Even though they fell on Saturday, they stand 28 games over .500, an achievement last accomplished by a Washington baseball team in 1933. They could nab the series from the Mets on Sunday, and move on to face the Braves on Monday. It’s mid-August, and there’s much more to come.

“Every night you get a chance to add [to the division lead] . . . or to lose ground,” first baseman Adam LaRoche said. “We’re not going to win out the rest of the games. This’ll happen again. It’s part of it.”

Also part of a pennant race is a re-energized fan base that can fill Nationals Park with 42,662 people on a late-summer night as it did Saturday — the second-largest crowd in the stadium’s four-year history. They were treated to a pitchers’ duel.

Every Nationals starter has a distinguishing pitch in his superb arsenal. Gio Gonzalez has a freezing curveball and Jordan Zimmermann has a biting slider, to name a few. Jackson has a dipping, disappearing slider.

On Saturday, that slider, which sat between 84 and 86 mph, was a dangerous complement to his tailing and sinking fastball, which ran between 92 and 94 mph. “I was able to come out and throw that a lot,” Jackson said.

Take this sixth inning at-bat against Mets leadoff hitter Ruben Tejada: On the first pitch Jackson threw an 85-mph slider, which Tejada let fly by, sizing it up.

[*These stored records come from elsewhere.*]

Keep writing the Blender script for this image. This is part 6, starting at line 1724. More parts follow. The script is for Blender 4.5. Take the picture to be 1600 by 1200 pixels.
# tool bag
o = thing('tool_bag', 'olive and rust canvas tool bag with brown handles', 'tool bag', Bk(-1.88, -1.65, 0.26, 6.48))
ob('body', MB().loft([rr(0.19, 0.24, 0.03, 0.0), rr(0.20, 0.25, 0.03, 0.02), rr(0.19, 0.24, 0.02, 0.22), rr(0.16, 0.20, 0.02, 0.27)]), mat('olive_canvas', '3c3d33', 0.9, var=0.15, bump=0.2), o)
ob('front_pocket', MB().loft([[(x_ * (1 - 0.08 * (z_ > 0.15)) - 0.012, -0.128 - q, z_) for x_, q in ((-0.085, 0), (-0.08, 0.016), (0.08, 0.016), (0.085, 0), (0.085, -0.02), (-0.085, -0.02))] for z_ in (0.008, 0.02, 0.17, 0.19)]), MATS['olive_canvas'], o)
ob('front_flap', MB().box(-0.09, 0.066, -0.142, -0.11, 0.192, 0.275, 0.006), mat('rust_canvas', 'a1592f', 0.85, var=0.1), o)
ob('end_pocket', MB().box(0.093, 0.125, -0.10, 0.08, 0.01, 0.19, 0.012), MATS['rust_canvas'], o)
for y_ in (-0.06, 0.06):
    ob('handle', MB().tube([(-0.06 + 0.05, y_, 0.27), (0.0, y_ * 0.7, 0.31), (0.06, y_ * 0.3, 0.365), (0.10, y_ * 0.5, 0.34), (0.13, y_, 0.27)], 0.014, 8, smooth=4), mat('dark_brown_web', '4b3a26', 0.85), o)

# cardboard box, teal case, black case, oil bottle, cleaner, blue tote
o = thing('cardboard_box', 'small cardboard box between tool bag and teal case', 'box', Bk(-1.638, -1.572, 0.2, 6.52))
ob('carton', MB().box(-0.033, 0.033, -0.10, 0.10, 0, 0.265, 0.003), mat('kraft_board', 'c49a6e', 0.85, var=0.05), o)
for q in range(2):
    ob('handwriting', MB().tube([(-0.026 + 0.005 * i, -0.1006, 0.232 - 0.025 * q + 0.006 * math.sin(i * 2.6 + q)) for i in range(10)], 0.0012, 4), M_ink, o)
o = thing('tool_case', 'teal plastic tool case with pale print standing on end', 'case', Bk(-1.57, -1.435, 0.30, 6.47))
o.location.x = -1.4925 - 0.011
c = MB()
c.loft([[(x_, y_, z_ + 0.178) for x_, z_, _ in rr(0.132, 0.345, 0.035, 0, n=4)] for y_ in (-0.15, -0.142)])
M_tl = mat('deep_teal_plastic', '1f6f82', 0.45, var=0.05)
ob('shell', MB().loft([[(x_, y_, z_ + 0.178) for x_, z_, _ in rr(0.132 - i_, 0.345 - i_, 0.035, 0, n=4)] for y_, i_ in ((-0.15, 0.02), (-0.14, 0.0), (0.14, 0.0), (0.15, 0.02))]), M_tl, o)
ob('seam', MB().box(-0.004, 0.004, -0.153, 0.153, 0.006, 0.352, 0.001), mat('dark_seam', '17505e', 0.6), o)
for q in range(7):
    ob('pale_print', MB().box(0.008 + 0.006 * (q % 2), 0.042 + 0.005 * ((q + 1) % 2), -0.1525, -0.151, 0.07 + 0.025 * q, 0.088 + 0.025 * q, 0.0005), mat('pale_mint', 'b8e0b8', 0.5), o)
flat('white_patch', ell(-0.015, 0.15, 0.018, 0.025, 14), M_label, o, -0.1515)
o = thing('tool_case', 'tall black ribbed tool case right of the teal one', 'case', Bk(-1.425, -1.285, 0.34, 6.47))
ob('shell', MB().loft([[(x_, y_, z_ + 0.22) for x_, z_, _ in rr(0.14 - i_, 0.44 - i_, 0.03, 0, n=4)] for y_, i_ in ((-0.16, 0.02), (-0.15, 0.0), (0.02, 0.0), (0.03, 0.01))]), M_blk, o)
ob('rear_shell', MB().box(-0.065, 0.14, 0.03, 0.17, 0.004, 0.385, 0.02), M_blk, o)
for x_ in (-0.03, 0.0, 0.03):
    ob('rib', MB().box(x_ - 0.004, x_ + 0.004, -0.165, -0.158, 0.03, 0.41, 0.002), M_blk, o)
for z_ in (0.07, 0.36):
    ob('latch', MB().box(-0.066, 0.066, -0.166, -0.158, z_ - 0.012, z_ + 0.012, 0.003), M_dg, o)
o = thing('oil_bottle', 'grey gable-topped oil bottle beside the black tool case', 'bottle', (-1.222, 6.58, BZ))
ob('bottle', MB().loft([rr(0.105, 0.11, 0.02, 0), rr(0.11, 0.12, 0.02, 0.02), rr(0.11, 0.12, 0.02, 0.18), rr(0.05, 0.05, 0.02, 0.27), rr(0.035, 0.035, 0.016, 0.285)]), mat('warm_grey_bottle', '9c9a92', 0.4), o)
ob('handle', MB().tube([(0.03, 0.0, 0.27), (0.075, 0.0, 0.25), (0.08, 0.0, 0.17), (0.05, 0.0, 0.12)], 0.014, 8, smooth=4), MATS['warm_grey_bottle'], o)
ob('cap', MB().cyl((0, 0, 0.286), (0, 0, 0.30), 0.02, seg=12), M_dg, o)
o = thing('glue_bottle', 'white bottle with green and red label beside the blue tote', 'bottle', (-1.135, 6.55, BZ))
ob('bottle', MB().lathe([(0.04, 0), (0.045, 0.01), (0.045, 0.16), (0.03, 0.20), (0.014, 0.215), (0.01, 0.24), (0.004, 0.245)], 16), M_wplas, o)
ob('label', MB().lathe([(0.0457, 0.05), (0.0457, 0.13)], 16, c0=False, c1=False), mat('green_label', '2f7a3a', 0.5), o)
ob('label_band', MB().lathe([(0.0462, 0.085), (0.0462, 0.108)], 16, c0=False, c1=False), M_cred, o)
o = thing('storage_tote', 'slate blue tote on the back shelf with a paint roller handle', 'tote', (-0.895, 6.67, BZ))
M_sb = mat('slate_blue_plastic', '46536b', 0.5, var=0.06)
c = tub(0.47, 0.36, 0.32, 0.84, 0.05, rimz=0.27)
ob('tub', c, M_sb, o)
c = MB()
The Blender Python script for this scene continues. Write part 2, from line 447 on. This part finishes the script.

Jackson offered another slider: a swing and a miss. Tejada then fouled off two 93-mph fastballs and faced an 0-2 count. Jackson unfurled another slider. It started near the lower half of the plate and when Tejada swung at it, the ball vanished, dropping straight down like a free-falling anvil.

The most telling post-strikeout reaction of the night belonged to Mets first baseman Ike Davis, who, after striking out in the fourth inning on a slider, stared back in disbelief as he trudged off to his dugout uttering a not-so-cheery word to himself.